Os três enterros de um homem



O argumentista deste filme é Guillermo Arriaga, conhecido por baralhar as coordenadas espacio-temporais das suas histórias, ora com muito bons resultados (Amor cão), ora com muito maus (21 gramas). Aqui só se nota a sua 'marca' no inicio do filme, em que demoramos algum tempo a perceber o que é que se passa quando. Depois disso, a complexidade está toda guardada para a narrativa em si, e não para a forma como esta se desenrola. E ainda bem. 'Os três enterros...' é um 'filme de fronteira', género com tradição própria em Hollywood (exemplo próximo e óbvio: 'Um corpo no deserto' de John Sayles). Passa-se entre a fronteira do Texas (onde um cego ouve um relato de um jogo de futebol em espanhol, apesar de não entender uma palavra) e o México (onde uns miudos assistem a uma soap opera apesar de não perceberem nada) e o seus protagonistas são Mexicanos que buscam emprego nos States, guardas fronteiriços e vaqueiros. E a paisagem claro, fotografada magnificamente por Chris Menges em tons baços e quentes, que nos remete para o universo dos westerns. Tanto assim é que quando uma personagem olha para uma montra com plasmas até estranhamos, pois já tínhamos recuado instintivamente 50 anos, apesar de a acção se passar nos dias de hoje.

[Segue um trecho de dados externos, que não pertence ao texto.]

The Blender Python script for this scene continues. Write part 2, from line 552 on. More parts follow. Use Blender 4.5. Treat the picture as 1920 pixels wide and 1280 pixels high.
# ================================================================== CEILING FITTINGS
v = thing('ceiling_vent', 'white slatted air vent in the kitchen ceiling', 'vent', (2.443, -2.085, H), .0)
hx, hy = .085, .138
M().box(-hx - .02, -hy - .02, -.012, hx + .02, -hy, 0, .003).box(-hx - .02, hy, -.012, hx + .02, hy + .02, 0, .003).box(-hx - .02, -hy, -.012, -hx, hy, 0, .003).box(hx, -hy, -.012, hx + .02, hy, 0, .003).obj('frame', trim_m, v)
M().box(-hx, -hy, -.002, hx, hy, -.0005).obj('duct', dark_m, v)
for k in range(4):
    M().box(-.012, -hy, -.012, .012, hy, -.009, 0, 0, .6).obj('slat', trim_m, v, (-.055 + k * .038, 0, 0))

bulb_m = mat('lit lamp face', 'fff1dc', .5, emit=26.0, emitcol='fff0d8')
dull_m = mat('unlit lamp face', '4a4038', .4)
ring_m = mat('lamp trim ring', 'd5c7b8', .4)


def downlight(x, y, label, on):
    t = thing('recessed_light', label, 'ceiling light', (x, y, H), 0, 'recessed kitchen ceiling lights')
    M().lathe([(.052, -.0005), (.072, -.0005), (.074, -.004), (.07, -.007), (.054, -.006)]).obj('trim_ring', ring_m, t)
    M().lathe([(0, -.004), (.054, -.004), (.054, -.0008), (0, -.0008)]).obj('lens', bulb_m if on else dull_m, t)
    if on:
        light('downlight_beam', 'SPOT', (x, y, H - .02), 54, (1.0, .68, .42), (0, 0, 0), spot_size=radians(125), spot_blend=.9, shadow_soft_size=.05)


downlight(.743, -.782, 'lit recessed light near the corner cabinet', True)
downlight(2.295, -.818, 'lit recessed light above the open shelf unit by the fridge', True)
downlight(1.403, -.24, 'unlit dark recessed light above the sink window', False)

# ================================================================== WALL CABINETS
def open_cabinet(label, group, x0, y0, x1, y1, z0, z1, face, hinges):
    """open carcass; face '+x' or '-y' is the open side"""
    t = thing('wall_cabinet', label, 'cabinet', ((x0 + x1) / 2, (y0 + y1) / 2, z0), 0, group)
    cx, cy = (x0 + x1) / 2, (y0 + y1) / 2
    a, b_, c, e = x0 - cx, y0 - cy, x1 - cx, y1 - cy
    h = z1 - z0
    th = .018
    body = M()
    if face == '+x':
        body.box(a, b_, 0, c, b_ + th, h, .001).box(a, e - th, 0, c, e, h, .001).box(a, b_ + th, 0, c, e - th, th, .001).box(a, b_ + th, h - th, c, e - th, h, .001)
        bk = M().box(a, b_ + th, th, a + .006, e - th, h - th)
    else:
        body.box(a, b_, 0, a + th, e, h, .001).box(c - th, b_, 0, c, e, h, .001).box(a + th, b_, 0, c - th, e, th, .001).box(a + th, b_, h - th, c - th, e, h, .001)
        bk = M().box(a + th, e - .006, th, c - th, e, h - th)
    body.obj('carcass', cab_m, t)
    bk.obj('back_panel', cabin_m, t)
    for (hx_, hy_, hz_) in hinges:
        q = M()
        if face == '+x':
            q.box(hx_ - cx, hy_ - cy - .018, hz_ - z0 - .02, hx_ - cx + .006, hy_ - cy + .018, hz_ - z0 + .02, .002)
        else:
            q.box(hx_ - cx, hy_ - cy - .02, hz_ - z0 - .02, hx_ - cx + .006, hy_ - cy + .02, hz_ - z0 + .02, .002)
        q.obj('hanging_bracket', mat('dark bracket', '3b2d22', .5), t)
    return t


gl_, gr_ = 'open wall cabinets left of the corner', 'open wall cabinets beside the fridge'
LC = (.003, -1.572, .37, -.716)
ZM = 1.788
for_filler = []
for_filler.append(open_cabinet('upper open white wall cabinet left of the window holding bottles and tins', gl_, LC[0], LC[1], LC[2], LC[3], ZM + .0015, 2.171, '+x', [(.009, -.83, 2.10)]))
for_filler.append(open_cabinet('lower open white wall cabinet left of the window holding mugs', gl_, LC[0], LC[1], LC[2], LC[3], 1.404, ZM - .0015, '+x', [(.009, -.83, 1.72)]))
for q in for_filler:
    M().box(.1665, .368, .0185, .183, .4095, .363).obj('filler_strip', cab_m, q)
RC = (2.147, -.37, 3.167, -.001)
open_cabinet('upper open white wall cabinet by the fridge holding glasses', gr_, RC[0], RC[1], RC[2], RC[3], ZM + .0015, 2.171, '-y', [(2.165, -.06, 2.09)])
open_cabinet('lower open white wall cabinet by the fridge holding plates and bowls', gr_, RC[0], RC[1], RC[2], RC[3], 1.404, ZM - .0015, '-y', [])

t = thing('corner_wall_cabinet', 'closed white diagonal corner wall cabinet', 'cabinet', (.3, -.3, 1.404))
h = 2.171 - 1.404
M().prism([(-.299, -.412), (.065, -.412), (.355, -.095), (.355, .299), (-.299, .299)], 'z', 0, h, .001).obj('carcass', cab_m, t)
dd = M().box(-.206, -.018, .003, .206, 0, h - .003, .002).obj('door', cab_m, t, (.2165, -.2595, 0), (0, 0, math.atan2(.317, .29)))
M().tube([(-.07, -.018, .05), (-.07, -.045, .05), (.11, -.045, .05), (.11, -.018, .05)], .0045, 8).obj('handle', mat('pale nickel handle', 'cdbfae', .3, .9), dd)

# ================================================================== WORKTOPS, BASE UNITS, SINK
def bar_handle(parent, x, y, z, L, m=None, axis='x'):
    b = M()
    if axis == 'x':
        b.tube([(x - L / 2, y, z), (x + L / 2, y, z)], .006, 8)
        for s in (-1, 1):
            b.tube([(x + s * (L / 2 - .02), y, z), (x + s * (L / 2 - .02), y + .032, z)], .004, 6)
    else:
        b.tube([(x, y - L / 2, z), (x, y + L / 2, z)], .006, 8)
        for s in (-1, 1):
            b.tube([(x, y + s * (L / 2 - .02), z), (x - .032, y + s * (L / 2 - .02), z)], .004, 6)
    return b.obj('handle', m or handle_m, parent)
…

Tommy Lee Jones, que aqui se estreia na realização cinematográfica, citou como sua principal influência Sam Peckinpah e faz sentido: não só o titulo original ecoa o Peckinpahniano 'Bring Me the Head of Alfredo Garcia', como a violência e a secura daquele estão todas aqui, embora de um modo mais subtil. Como em todo os bons filmes há vários níveis de interpretação neste, e todas as personagens são mais complexas do que parecem à primeira vista: o assassino de Melquiades Estrada é um homem racista e violento, mas acaba por encontrar a redenção; Peter Perkins (Tommy Lee Jones), a única pessoa que procura a verdade e quer cumprir o desejo de um amigo morto, revela aqui e ali traços de um carácter mórbido e até violento; e mesmo Melquiades, que só queria ser enterrado na sua terreola não era quem parecia ser. Os próprios secundários relevam maior profundidade do que aparentavam (o xerife que não queria chatices; a mulhera adultera-grande personagem; a mulher do assassino).
Não obstante ser um pouco longo demais, 'Os três enterros de um homem' mostra-nos que um grande actor pode ser um grande realizador. E temos o exemplo de Clint Eastwood...
The Three Burials of Melquiades Estrada, Estados Unidos/França, 2005. Realização:Tommy Lee Jones. Com: Tommy Lee Jones, Barry Pepper, Julio Cedillo, Dwight Yoakam, January Jones, Melissa Leo, Vanessa Bauche, Levon Helm.